At the end of the day, I believe that is what effective prophetic preaching is supposed to do: to actually affect the people who most need to hear it. It is meant to move them to change—to reconsider their life or their views. If you can—with humility, respect, and great love—offer a challenging word, you have the incredible potential of actually changing the hearts and minds of your hearers.

If you have offered the difficult words with humility, respect, and love, and people are upset with you and choose to walk out on your sermons (as I have had happen on numerous occasions), so be it. You cannot avoid preaching on difficult subjects just because you don’t want to lose members.

I have received well over one hundred e-mails and letters during the last twelve years from people who disagreed with something I said in a sermon. Their words have sometimes hurt.

But if I have been wise and caring in how I approach a difficult issue about which I feel God has called the church to speak, then I will accept the fact that some will occasionally turn away as a result of my sermons. But if by my approach I have alienated people and turned them away from the church and from the position God has called me to preach, then I have failed.

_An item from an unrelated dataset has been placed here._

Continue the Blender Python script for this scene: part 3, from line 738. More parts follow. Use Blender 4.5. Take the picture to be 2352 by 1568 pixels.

OK, sometimes I get it wrong

I recently forgot my own advice here. On the one-year anniversary of September 11, I preached a sermon to my congregation that was stirred by my own growing conviction that as a nation we were too quickly headed for war with Iraq. I was not persuaded that we had met the criteria of just war. While 68 percent of the American people were in favor of moving forward, I was feeling increasingly convicted that I needed to challenge our assumptions about this.

The first half of my sermon that day dealt with the kind of pastoral concerns that needed to be dealt with on the one-year anniversary of this terrible tragedy. But I devoted the second half of the sermon to the issue of our continuing war on terrorism and specifically the prospects of war with Iraq.

As I look at that sermon I continue to feel the basic position I took in the sermon was biblical and prompted by the Holy Spirit. Unfortunately, what I did not do was respect and recognize the feelings and rationale of those who felt we were justified in going to war. Instead I simply let loose with my own understanding of God’s will.

The result was that I irritated a lot of folks I really had hoped to influence. In other words, I had failed to accomplish the one thing I most wanted to do that day—because I forgot the lessons I’ve just shared.

In the end this is the question: When it comes to preaching on difficult issues, do you want to irritate or influence your congregation?

Adam Hamilton is senior minister of (United Methodist) Church of the Resurrection in Leawood, Kansas. www.cor.org

1. This sermon series was published as Confronting the Controversies (Abingdon, 2001) and includes study questions for group use. Videotapes and audiotapes are available from the Church of the Resurrection at www.cor.org. This article is reprinted from Unleashing the Word by Adam Hamilton (Abingdon, 2003), used by permission.

Summary: Use Forensics Technology

Debate methods will break, then make the case.

Adam Hamilton approaches sermons on difficult subjects using skills he learned in debate class.

  • Show respect for all participants in the debate, as well as their positions.
  • Study all sides and be prepared to argue for or against any position.
  • In the sermon, first make the case for the position you will not ultimately choose. Make it as strongly as possible. Those who hold that position will be more likely to hear your side if they feel you understand theirs.
  • Make the case for the side you hold. Make it biblical, but also admit the weaknesses of your argument.
  • Be willing to change and grow during the study process, just as you expect your listeners to change after hearing your message.